Vous souhaitez compléter l’offre ferroviaire existante. Considérez-vous que votre principal concurrent soit la SNCF ou la route ?


Railcoop a toujours soutenu qu’elle est un concurrent de la route et vient en complémentarité de la SNCF afin de répondre aux besoins des territoires qui ne sont aujourd’hui plus desservis par un service ferroviaire. Railcoop se veut comme un acteur qui complète le maillage ferroviaire français.

Considérez-vous qu’en rassemblant l’ensemble des parties prenantes, la co-décision publique-privée, est une méthode d’avenir dans la gestion des services et la réalisation d’infrastructures ?

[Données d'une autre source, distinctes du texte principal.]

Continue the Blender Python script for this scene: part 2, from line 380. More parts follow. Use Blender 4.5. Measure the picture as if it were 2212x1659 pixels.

La co-décision publique-privée, c’est une manière d’intégrer, notamment dans des secteurs qui sont complexes comme le ferroviaire, la complexité dans la manière de penser le développement du service. C’est seulement dans un mode de consultation, de co-construction, de co-décision publique-privée que l’on arrivera à élaborer ce genre de choses. Notamment sur la gestion des services, sur la réalisation d’infrastructures (financement), il faut être beaucoup plus dans une dynamique de partenariat. Cependant, pour que le réseau ferroviaire reste performant, il doit être géré par un seul acteur (SNCF Réseau). Dans une logique de décentralisation, la co-décision publique-privée peut également permettre des adaptations territoriales.